WRITTEN PROBLEM: Return nothing but the lines from the one with "Model this scene" through the one with "return t * t * (3 - 2 * t)" in the data below, word for word and without pictures.

DATA FOR THE TASK:
▼▼▼
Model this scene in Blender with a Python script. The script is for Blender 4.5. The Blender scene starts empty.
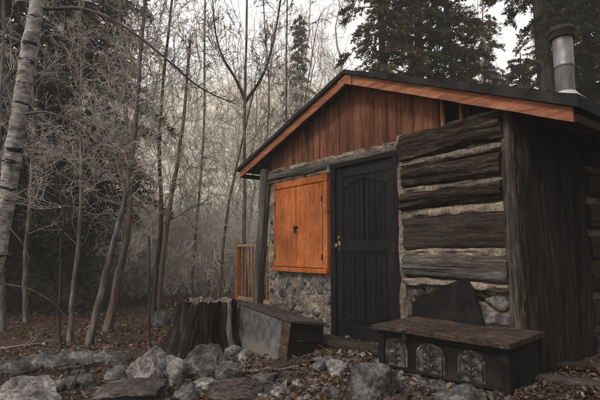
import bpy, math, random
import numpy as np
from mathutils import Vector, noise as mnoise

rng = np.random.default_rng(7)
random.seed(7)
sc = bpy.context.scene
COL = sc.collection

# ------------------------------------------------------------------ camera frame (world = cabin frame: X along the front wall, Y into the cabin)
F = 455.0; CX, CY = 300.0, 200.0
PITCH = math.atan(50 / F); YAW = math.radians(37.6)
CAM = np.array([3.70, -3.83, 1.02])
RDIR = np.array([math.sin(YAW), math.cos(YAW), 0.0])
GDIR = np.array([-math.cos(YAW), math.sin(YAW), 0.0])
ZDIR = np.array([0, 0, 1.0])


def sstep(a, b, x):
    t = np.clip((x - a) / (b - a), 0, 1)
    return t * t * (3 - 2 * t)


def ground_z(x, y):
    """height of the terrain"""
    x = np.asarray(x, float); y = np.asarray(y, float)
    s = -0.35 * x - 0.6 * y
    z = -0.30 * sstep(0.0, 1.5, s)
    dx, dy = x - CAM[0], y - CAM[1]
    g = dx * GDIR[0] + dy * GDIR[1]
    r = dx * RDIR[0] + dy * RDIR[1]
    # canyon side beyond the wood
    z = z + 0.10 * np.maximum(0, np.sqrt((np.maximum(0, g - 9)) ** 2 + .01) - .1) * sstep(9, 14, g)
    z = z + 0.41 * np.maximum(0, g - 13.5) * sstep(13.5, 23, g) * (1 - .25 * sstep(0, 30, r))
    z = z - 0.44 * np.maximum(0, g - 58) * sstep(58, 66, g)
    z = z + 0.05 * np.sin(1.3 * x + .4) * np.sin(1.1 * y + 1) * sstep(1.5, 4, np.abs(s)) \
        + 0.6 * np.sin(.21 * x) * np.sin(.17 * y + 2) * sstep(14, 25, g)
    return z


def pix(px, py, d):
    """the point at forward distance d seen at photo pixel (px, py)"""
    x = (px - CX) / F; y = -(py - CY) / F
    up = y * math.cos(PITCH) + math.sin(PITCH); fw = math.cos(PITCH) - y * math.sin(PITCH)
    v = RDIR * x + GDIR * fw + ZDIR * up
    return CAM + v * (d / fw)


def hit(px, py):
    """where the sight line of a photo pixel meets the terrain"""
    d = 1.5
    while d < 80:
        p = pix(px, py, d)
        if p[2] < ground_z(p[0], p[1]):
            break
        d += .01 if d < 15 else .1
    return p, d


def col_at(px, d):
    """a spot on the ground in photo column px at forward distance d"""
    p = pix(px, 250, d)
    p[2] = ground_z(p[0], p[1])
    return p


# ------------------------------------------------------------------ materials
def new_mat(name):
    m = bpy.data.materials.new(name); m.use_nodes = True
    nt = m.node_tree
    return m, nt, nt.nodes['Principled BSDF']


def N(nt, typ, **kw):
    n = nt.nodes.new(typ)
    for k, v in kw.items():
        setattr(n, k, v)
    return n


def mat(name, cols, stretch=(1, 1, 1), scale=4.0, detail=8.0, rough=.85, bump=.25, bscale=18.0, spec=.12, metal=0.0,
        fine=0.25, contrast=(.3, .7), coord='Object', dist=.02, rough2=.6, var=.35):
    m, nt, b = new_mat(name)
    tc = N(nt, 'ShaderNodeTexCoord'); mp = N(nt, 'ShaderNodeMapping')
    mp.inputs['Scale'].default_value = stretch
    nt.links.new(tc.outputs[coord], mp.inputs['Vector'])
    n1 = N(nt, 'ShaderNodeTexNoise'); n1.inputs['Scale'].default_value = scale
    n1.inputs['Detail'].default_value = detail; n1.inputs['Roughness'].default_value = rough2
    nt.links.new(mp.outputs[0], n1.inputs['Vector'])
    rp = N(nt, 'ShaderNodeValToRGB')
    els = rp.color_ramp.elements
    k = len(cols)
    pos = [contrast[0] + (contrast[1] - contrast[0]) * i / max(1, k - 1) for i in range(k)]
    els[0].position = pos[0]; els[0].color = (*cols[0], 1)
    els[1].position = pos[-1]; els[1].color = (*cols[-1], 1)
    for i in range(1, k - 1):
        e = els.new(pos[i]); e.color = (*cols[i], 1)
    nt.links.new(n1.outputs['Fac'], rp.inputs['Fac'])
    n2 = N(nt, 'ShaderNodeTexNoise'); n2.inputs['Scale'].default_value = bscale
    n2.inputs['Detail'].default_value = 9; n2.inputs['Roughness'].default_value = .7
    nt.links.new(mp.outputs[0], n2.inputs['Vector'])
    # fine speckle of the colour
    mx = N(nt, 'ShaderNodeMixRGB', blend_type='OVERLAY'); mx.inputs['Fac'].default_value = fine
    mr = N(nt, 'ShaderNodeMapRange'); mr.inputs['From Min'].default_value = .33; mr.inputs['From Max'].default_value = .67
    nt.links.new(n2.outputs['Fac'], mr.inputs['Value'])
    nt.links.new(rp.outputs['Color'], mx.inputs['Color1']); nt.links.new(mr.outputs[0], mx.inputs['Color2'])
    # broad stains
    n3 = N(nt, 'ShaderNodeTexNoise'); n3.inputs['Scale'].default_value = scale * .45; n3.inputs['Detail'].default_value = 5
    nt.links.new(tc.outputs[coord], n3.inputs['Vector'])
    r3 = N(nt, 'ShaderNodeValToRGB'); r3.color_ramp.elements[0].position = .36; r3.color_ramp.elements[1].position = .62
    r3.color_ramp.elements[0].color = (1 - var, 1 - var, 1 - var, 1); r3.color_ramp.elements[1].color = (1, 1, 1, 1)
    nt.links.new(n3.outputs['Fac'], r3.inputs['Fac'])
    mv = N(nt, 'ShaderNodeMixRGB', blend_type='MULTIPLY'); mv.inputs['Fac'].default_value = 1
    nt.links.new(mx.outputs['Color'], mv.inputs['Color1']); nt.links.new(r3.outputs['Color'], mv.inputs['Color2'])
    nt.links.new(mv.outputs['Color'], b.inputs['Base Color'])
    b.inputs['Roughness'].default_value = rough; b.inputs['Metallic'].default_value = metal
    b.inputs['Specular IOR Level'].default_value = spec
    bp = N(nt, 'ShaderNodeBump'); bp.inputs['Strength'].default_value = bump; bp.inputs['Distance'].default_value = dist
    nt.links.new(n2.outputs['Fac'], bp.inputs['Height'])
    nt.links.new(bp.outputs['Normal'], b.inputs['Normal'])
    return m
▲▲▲
▼▼▼
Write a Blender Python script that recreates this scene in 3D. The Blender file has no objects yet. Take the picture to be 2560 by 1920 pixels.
▲▲▲
▼▼▼
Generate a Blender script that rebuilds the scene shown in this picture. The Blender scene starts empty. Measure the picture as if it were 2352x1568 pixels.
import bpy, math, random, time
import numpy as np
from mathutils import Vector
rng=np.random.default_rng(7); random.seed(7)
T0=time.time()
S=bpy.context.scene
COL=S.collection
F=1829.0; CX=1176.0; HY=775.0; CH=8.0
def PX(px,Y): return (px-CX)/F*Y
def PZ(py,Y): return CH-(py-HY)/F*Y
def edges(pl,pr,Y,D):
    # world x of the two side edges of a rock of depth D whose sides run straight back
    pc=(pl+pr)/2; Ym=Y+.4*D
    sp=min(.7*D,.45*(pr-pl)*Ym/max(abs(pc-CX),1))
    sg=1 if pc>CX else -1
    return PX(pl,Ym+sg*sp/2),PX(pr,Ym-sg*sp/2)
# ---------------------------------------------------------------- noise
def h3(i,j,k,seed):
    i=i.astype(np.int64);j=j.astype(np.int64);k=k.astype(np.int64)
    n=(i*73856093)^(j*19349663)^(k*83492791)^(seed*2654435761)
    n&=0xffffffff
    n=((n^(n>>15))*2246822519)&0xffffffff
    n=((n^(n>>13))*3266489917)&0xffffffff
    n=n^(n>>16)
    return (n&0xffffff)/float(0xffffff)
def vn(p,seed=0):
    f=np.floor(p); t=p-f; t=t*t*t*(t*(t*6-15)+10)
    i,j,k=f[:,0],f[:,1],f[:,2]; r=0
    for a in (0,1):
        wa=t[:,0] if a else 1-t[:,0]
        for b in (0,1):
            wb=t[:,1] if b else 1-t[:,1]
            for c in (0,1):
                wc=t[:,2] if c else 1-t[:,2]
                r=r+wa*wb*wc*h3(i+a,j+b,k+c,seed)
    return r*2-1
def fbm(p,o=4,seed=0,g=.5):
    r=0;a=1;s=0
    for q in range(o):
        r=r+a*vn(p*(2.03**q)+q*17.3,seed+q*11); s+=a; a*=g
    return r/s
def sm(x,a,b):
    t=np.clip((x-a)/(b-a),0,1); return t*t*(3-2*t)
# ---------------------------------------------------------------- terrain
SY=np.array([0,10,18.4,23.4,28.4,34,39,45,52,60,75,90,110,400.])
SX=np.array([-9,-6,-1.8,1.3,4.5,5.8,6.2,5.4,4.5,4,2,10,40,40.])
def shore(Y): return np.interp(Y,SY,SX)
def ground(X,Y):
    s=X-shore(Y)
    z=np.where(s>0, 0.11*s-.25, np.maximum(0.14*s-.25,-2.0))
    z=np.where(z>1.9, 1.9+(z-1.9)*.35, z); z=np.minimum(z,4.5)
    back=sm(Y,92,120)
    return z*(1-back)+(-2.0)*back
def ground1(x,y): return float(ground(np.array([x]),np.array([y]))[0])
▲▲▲
ANSWER TO THIS PROBLEM:
Model this scene in Blender with a Python script. The script is for Blender 4.5. The Blender scene starts empty.
import bpy, math, random
import numpy as np
from mathutils import Vector, noise as mnoise

rng = np.random.default_rng(7)
random.seed(7)
sc = bpy.context.scene
COL = sc.collection

# ------------------------------------------------------------------ camera frame (world = cabin frame: X along the front wall, Y into the cabin)
F = 455.0; CX, CY = 300.0, 200.0
PITCH = math.atan(50 / F); YAW = math.radians(37.6)
CAM = np.array([3.70, -3.83, 1.02])
RDIR = np.array([math.sin(YAW), math.cos(YAW), 0.0])
GDIR = np.array([-math.cos(YAW), math.sin(YAW), 0.0])
ZDIR = np.array([0, 0, 1.0])


def sstep(a, b, x):
    t = np.clip((x - a) / (b - a), 0, 1)
    return t * t * (3 - 2 * t)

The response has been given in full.